GIVEN REQUEST: Output the first line of the listing and each line after it, up to and including the line that contains "cam_d.clip_end = 20000", exactly as written, minus the pictures.

GIVEN DATA:
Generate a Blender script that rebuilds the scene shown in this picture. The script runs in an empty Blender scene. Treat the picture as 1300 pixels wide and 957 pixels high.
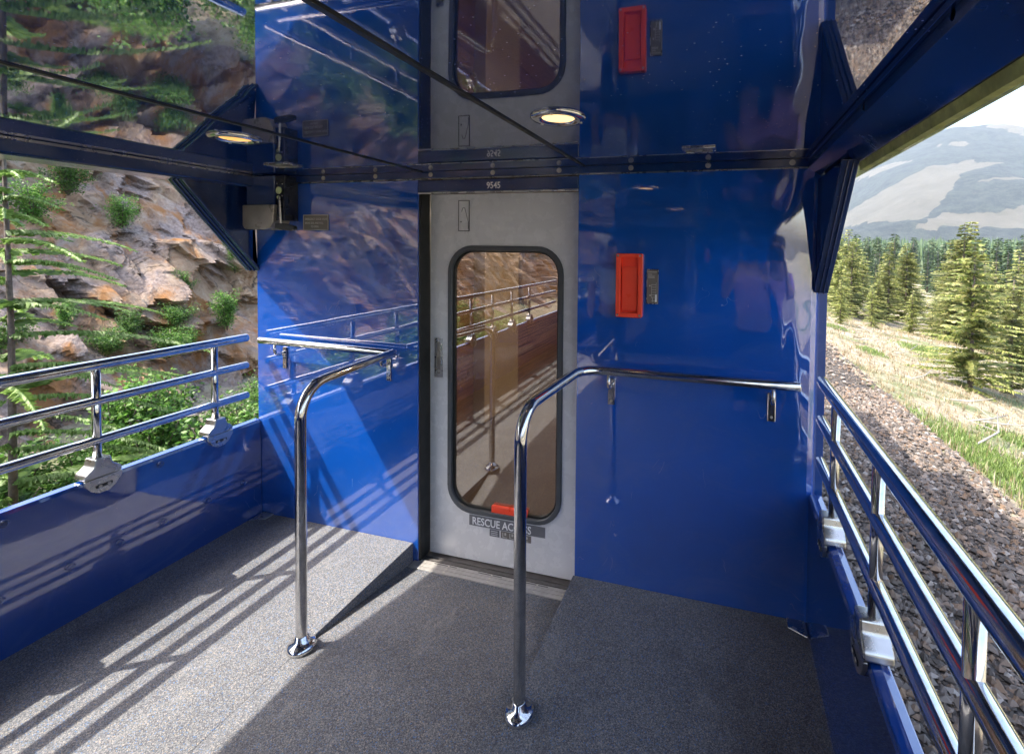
import bpy, math, random
import numpy as np
from mathutils import Vector, Matrix, noise
PI = math.pi
R_ = math.radians

# ------------------------------------------------------------------ camera, sky, sun, exposure
scn = bpy.context.scene
COL = scn.collection
cam_d = bpy.data.cameras.new('camera')
cam = bpy.data.objects.new('camera', cam_d); COL.objects.link(cam)
scn.camera = cam
CX, CY, CZ = 1.0424, -2.2363, 1.6513
YAW, PIT, ROL, FPX, PPX, PPY = -0.2652, -0.0309, 0.0124, 599.51, 756.03, 334.33
F = Vector((math.sin(YAW)*math.cos(PIT), math.cos(YAW)*math.cos(PIT), math.sin(PIT)))
Rr = Vector((math.cos(YAW), -math.sin(YAW), 0))
Uu = Rr.cross(F)
R2 = Rr*math.cos(ROL) + Uu*math.sin(ROL)
U2 = -Rr*math.sin(ROL) + Uu*math.cos(ROL)
cam.matrix_world = Matrix(((R2.x, U2.x, -F.x, CX), (R2.y, U2.y, -F.y, CY), (R2.z, U2.z, -F.z, CZ), (0, 0, 0, 1)))
cam_d.sensor_width = 36
cam_d.sensor_fit = 'HORIZONTAL'
cam_d.lens = 36*FPX/1300
cam_d.shift_x = (650-PPX)/1300
cam_d.shift_y = (PPY-478.5)/1300
cam_d.clip_start = 0.02
cam_d.clip_end = 20000

SUN = Vector((-0.66, -0.38, 1.0)).normalized()
world = bpy.data.worlds.new('World'); scn.world = world
world.use_nodes = True
wn = world.node_tree
bg = wn.nodes['Background']
sky = wn.nodes.new('ShaderNodeTexSky')
sky.sky_type = 'NISHITA'; sky.sun_disc = False
sky.sun_elevation = math.asin(SUN.z)
sky.sun_rotation = math.atan2(SUN.x, SUN.y)
sky.air_density = 1.0; sky.dust_density = 3.5; sky.ozone_density = 1.0
wn.links.new(sky.outputs[0], bg.inputs[0])
bg.inputs[1].default_value = 0.15
sl = bpy.data.lights.new('sun', 'SUN'); sl.energy = 2.2; sl.angle = R_(0.5); sl.color = (1, .93, .82)
so = bpy.data.objects.new('sun', sl); COL.objects.link(so)
so.rotation_euler = (-SUN).to_track_quat('-Z', 'Y').to_euler()
so.location = (-20, -12, 30)
scn.view_settings.view_transform = 'Standard'
scn.view_settings.look = 'None'
scn.view_settings.gamma = 1
scn.view_settings.exposure = 2.4
scn.render.engine = 'CYCLES'
scn.cycles.max_bounces = 8
scn.cycles.diffuse_bounces = 4
scn.cycles.glossy_bounces = 6
scn.cycles.transparent_max_bounces = 12
scn.cycles.transmission_bounces = 6
scn.cycles.volume_bounces = 0
scn.cycles.sample_clamp_indirect = 6
scn.cycles.use_denoising = True

# ------------------------------------------------------------------ materials
def mat(name):
    m = bpy.data.materials.new(name); m.use_nodes = True
    nt = m.node_tree
    return m, nt, nt.nodes['Principled BSDF'], nt.nodes['Material Output']
def nd(nt, typ, ins=None, **kw):
    n = nt.nodes.new(typ)
    for k, v in kw.items(): setattr(n, k, v)
    if ins:
        for k, v in ins.items():
            if isinstance(v, bpy.types.NodeSocket): nt.links.new(v, n.inputs[k])
            else: n.inputs[k].default_value = v
    return n
def obco(nt): return nd(nt, 'ShaderNodeTexCoord').outputs['Object']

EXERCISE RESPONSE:
Generate a Blender script that rebuilds the scene shown in this picture. The script runs in an empty Blender scene. Treat the picture as 1300 pixels wide and 957 pixels high.
import bpy, math, random
import numpy as np
from mathutils import Vector, Matrix, noise
PI = math.pi
R_ = math.radians

# ------------------------------------------------------------------ camera, sky, sun, exposure
scn = bpy.context.scene
COL = scn.collection
cam_d = bpy.data.cameras.new('camera')
cam = bpy.data.objects.new('camera', cam_d); COL.objects.link(cam)
scn.camera = cam
CX, CY, CZ = 1.0424, -2.2363, 1.6513
YAW, PIT, ROL, FPX, PPX, PPY = -0.2652, -0.0309, 0.0124, 599.51, 756.03, 334.33
F = Vector((math.sin(YAW)*math.cos(PIT), math.cos(YAW)*math.cos(PIT), math.sin(PIT)))
Rr = Vector((math.cos(YAW), -math.sin(YAW), 0))
Uu = Rr.cross(F)
R2 = Rr*math.cos(ROL) + Uu*math.sin(ROL)
U2 = -Rr*math.sin(ROL) + Uu*math.cos(ROL)
cam.matrix_world = Matrix(((R2.x, U2.x, -F.x, CX), (R2.y, U2.y, -F.y, CY), (R2.z, U2.z, -F.z, CZ), (0, 0, 0, 1)))
cam_d.sensor_width = 36
cam_d.sensor_fit = 'HORIZONTAL'
cam_d.lens = 36*FPX/1300
cam_d.shift_x = (650-PPX)/1300
cam_d.shift_y = (PPY-478.5)/1300
cam_d.clip_start = 0.02
cam_d.clip_end = 20000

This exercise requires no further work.